"Última defensa de Jerome Boateng", por Jerónimo Pimentel
"Última defensa de Jerome Boateng", por Jerónimo Pimentel
Jerónimo Pimentel

Existe una tendencia, magnificada por las redes sociales, a juzgar a un deportista por lo peor que hace. La capacidad de crear memes es proporcional a la mezquindad. Si hemos de resumir una carrera en un gif, ¿por qué ha de ser una caída? Con ese criterio  sería aquel chico al que Ribéry dejó sentado en el Bayern-Barcelona de la temporada pasada y Baggio, apenas, un penal fallado y una mirada perdida, por la eternidad, en el césped del Rose Bowl.

Existe un espacio donde reinan el “Not Top Ten” y el “Para qué te traje”, pero ese lugar es el del humor, la chanza, la distancia que nos permite reírnos de nosotros mismos para no olvidar, finalmente, que esto es un juego.
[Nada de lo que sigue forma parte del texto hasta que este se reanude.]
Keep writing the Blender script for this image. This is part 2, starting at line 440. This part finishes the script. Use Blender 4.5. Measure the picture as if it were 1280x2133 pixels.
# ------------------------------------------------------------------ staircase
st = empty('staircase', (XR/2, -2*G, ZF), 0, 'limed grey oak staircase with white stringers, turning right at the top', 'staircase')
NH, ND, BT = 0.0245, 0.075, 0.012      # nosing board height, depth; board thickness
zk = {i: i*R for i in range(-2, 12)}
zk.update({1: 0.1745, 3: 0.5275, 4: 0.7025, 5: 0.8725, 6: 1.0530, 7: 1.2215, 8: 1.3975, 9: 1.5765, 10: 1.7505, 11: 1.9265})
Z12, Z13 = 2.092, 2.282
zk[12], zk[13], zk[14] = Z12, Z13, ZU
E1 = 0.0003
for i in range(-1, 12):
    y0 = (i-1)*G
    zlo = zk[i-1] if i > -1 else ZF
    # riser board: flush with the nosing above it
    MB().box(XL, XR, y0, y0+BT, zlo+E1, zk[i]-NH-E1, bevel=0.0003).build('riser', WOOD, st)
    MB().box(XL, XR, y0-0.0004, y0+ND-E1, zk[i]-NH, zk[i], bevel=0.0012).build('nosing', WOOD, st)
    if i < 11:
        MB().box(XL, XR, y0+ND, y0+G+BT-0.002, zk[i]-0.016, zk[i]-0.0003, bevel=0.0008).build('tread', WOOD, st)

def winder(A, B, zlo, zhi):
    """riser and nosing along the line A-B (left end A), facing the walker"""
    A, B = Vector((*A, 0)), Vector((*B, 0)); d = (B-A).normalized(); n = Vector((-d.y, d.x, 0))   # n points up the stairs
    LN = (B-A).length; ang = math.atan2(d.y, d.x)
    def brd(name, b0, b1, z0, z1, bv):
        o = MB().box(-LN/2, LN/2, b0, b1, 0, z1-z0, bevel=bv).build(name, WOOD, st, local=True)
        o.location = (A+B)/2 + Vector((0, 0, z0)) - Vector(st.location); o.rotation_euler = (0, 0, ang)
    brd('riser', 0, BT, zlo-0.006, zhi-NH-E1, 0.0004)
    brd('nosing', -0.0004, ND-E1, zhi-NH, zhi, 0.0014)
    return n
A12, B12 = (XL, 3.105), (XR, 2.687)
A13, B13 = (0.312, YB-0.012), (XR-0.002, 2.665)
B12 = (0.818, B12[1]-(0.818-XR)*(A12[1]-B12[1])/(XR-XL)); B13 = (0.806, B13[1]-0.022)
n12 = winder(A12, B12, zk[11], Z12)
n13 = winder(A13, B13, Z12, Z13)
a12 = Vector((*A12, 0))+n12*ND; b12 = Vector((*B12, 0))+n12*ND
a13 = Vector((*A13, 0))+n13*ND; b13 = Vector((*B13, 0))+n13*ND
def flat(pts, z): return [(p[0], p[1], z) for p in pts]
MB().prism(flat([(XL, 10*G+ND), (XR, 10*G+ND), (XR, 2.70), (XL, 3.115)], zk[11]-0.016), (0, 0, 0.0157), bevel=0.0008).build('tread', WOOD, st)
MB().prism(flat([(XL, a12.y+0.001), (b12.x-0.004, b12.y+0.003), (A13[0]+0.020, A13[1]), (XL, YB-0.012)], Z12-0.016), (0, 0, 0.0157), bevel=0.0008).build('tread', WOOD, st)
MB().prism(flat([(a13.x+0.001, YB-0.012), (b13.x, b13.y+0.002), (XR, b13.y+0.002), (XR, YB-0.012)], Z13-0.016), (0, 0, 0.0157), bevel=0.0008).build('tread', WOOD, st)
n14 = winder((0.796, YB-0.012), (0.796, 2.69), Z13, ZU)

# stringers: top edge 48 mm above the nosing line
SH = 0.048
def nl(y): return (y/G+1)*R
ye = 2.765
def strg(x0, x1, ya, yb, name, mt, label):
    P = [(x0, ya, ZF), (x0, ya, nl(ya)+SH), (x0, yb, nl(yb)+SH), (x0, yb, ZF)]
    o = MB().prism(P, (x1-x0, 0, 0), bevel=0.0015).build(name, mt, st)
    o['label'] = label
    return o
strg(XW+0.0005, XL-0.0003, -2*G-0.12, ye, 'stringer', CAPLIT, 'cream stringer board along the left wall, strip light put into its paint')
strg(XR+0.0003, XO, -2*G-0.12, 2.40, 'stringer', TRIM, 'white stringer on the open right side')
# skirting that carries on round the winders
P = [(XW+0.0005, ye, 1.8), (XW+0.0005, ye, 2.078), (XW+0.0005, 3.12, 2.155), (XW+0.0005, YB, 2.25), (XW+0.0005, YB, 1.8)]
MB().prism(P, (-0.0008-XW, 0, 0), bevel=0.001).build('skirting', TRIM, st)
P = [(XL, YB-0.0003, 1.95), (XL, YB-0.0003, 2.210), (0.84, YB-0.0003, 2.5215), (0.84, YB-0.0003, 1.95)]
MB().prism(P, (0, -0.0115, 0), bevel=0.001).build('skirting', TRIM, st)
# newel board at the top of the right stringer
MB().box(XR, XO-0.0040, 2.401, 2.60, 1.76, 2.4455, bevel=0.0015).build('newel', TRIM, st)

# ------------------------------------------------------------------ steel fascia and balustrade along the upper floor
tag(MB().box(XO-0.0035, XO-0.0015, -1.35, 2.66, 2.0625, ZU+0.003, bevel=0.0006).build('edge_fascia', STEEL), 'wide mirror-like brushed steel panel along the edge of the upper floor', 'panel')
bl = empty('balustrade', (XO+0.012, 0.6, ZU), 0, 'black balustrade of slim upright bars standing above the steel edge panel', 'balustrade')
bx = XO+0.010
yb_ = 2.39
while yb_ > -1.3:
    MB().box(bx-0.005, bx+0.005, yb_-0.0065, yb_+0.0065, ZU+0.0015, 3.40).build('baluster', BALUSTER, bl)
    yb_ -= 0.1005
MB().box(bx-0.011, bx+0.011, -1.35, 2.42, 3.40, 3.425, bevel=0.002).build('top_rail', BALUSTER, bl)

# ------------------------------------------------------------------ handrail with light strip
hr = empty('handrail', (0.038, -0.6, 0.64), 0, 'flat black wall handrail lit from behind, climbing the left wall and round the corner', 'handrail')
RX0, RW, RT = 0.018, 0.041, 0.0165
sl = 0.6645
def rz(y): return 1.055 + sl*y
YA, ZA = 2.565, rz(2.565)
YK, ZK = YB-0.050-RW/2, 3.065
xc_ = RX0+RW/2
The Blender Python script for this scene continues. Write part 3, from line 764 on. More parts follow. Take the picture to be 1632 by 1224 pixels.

Convertir el rasero del ‘hater’ en el criterio predominante envilece y confunde. Al ridiculizar al adversario, se minimiza el logro y no es posible apreciar el mérito del superdotado, cuyo amague no solo le permite sobrepasar, sino también derribar a su rival sin tocarlo. Tampoco da luces sobre el verdadero desempeño del defensa en los 89 minutos restantes. Sobre lo primero surge una pregunta: ¿Qué back podría sostener, sin generar risas ni sospechas, que no se comería un regate de Messi cuando entra de derecha a izquierda con balón dominado a velocidad? Sobre lo segundo, otra interrogante: ¿No fue durante 77 minutos el líder de un orden táctico suicida?

La maldición del defensa y el portero es que se les recuerda más por sus yerros que por sus aciertos. Cuando un atacante los lleva la acción es orgásmica y el aplauso frenético; en cambio, cuando un lateral contiene a un extremo o un central roba un balón el goce es anticlimático, si se quiere, intelectual. La belleza de un quite es cultural, aprendida, y su disfrute demanda un segundo movimiento mental; la belleza de una finta, por el contrario, es espontánea y total, y cuesta no celebrarla así sea en contra del equipo que uno apoya.

Pero el análisis debería superar los lugares comunes para encontrar, incluso a contrasentido, el valor real de los atributos futbolísticos. Para empezar, estos son colectivos, rara vez individuales. La medida del fútbol no es ni puede ser Messi. Él es la excepción, el asalto de lo imprevisto, la zona misteriosa desde la cual emerge, de pronto, una luz. Eso no se puede enseñar ni exigir. La genialidad en los deportes individuales es corriente, y de alguna forma, inevitable; en los  colectivos, es excepcional, en el sentido literal de la palabra (recuérdese la charla táctica de Pelé en ‘Escape a la victoria’): nadie se puede reconocer en las proezas de un fenómeno. A ellos se les admira, se les venera, pero no hay empatía posible.

Desde esta mirada, Boateng es notable. No es un elegido, pero qué culpa hay en ello. Se le puede considerar, por logros, uno de los mejores centrales del mundo en activo, tanto sea en club o selección, y no solo por títulos, sino por desempeño y versatilidad: puede ocupar cualquier posición en una línea de 3 o de 4 y rara vez juega menos de 6 puntos. Eso no lo convierte en infalible ni lo eleva a la categoría de antídoto, pero ¿quién lo es ante uno de los más grandes portentos de la historia?

Pero si aun así existe empeño en reducir el fútbol a un enfrentamiento de dos personas, como parece ser la empresa de tantos anónimos, Boateng puede contarle a sus hijos que ha enfrentado a Messi en otras ocasiones. En tres de ellas se impuso. No eran amistosos, sino dos semifinales de Champions League y la final de la Copa del Mundo. En ninguno de esos encuentros Messi marcó, lo que de por sí ya es insólito y, además, en los tres casos el bando del germano acabó los partidos sin recibir un gol. ¿Hay algún loop que grafique ello?